The new fund is the latest attempt by Trump-supporting investors to push back against DEI and environmental, social and governance initiatives by big US companies — and to profit from the coming change in government in Washington.
Shares in Starbucks, which has around 40,000 coffee shops globally, have lagged behind the broader market this year but have risen since August on hopes that newly appointed chief executive Brian Niccol would turn its struggling business around.
The new “anti-woke” fund, created by Fishback and his Azoria co-founder Asaf Abramovich, has a list of about three dozen other companies it will exclude from the roster, unless they scrap their DEI policies.

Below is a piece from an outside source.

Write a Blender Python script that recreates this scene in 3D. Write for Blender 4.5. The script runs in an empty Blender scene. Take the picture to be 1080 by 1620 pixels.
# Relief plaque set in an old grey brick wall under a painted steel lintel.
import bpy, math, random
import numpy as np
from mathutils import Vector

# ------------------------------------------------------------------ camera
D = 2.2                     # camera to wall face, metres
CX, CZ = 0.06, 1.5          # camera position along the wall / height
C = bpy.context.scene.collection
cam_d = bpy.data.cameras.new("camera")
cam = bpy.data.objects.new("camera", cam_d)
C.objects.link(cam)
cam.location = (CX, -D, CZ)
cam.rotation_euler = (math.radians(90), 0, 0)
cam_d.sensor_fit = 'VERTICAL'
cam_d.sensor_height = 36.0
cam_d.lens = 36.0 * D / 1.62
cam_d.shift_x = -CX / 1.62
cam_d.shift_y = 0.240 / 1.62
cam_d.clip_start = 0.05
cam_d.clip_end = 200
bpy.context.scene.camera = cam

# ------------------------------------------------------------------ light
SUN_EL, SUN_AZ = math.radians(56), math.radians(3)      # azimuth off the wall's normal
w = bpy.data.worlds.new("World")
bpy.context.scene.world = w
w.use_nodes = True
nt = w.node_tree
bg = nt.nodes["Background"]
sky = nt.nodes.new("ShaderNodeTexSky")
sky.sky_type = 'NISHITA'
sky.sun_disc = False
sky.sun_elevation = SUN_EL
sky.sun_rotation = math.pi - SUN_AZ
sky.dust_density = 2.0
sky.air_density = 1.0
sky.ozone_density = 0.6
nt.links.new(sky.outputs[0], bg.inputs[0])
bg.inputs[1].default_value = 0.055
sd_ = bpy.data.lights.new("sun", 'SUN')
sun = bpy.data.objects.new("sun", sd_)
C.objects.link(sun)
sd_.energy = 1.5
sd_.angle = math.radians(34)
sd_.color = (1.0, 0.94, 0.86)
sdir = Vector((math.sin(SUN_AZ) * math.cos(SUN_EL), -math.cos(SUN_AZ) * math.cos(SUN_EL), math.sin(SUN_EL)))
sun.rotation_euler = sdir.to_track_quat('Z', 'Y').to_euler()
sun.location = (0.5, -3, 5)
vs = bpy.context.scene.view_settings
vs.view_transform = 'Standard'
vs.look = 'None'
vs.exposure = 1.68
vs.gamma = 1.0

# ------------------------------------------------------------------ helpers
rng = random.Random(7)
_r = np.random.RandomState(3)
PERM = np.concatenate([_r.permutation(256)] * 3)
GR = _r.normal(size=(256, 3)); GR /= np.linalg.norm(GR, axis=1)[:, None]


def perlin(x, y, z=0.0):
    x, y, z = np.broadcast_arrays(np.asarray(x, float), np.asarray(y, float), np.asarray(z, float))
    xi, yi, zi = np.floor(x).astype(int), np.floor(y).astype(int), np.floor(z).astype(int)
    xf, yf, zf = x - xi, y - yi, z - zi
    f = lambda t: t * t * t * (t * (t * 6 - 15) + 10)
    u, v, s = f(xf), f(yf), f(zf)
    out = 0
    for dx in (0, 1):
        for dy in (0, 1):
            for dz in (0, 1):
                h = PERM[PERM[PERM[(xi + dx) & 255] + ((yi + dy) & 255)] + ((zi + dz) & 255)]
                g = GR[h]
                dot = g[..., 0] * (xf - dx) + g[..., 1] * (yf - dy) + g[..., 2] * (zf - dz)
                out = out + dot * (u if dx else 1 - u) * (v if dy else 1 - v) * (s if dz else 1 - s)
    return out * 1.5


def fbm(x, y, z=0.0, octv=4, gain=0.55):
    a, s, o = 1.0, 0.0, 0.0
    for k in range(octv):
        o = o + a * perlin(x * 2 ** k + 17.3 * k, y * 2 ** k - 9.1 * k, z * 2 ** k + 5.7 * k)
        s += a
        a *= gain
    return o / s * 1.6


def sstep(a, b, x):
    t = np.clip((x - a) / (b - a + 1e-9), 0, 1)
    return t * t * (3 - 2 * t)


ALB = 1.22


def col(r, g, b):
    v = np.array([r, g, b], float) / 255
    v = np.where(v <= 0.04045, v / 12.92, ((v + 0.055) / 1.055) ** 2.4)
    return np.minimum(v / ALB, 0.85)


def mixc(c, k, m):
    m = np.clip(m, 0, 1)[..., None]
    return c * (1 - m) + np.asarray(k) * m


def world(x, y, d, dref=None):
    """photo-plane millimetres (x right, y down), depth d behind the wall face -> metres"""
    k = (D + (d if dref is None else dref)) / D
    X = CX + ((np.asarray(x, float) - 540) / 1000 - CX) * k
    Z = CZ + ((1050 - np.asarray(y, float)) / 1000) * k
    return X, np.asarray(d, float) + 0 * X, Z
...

Roberts, president of the Heritage Foundation think-tank, and Wood, founder of Ark Investment Management, are both scheduled to address the event at Trump’s resort on Thursday.
Fishback’s fund does not manage any money yet, meaning the Starbucks campaign lacks the financial heft to influence the retailer’s decisions. Powerful activist fund Elliott Management recently built a large stake in the chain, helping to spur replacement of its CEO earlier this year.

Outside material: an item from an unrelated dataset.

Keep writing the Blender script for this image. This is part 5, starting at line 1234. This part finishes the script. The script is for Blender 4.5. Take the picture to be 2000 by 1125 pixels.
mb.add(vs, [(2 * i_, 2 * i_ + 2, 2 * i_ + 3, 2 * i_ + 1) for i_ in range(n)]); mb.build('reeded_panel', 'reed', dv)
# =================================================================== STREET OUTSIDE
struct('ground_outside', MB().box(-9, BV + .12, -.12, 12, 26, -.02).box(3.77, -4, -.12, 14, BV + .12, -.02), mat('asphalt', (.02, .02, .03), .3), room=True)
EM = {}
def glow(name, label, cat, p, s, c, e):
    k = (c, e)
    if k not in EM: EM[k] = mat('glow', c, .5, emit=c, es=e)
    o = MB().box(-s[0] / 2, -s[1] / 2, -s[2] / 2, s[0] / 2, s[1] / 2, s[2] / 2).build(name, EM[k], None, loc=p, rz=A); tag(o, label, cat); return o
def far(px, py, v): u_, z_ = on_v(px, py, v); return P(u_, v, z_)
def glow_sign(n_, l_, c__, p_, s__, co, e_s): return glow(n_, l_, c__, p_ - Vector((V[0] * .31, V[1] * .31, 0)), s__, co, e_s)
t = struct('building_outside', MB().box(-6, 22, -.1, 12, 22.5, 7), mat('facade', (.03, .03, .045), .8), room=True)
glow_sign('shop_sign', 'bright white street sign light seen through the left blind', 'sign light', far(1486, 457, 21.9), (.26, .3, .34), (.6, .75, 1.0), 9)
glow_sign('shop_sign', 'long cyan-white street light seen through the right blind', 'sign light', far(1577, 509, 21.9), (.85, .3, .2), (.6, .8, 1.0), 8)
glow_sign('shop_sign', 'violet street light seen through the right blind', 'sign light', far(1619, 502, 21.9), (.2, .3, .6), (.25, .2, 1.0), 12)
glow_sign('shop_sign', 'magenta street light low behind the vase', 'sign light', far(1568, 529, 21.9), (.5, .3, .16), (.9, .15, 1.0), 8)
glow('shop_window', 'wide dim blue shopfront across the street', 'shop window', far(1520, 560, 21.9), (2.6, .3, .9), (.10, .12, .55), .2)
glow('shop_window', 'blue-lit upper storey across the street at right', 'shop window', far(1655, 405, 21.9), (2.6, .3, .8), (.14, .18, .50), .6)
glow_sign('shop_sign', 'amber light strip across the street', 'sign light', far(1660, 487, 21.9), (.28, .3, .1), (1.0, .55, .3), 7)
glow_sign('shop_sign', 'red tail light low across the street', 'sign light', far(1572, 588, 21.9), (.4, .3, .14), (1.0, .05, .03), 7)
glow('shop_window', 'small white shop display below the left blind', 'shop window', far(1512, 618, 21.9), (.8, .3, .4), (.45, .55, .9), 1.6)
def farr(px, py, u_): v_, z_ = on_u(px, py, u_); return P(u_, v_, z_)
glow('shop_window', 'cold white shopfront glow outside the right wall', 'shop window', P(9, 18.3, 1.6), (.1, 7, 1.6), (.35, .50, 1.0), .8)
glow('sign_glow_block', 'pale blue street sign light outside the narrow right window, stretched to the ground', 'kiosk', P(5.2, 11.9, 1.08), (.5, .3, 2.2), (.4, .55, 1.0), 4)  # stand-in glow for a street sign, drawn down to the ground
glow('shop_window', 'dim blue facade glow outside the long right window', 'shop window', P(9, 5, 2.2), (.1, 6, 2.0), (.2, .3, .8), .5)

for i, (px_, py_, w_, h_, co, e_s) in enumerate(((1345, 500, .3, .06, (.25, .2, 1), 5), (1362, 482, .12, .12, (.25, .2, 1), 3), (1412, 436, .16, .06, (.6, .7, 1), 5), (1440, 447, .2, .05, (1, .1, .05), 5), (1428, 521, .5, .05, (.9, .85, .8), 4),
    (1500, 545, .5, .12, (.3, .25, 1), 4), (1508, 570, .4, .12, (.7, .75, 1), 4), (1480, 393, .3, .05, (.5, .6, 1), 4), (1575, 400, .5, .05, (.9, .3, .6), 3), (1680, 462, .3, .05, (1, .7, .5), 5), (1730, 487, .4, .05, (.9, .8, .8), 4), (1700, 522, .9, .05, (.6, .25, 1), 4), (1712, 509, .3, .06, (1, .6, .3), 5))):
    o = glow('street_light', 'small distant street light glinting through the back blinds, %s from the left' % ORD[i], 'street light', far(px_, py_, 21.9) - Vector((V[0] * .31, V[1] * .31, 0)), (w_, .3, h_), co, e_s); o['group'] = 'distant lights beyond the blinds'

Unlike an activist hedge fund, which buys stakes in companies to agitate for change, Azoria will push its agenda by excluding companies from their index and publicly claim DEI policies are hurting their stock price.
The strategy borrows from so-called environmental, social and governance funds, which excluded investments in polluting industries and were attacked by many conservatives.
Azoria’s new ETF is set to launch early next year under the ticker SPXM, which stands for S&P Meritocracy. In remarks at the Mar-a-Lago event, Fishback will claim the stocks of S&P 500 companies that factor diversity into hiring have underperformed their rivals.
Some research has contradicted that, including a McKinsey report last year that found companies in the top quartile of racial diversity were 39 per cent more likely to perform better than those in the bottom quartile.
Fishback, who previously worked at hedge fund Greenlight Capital and is mired in a legal dispute with its founder David Einhorn, is among Wall Street investors aiming to cash in on a conservative shift as Trump returns to the White House.
Other politically driven investors have punched far above their weight. The activist investor Engine No. 1 secured three board seats in 2021 at ExxonMobil by mounting a campaign against the oil major while only overseeing $240mn worth of assets.
Fishback argued hiring on ethnic and racial diversity grounds was a political act that would hurt shareholders.
He said: “Cut that crap out. Hire the best and brightest. Don’t apologise for it, make money, give it to shareholders, and do the right thing.”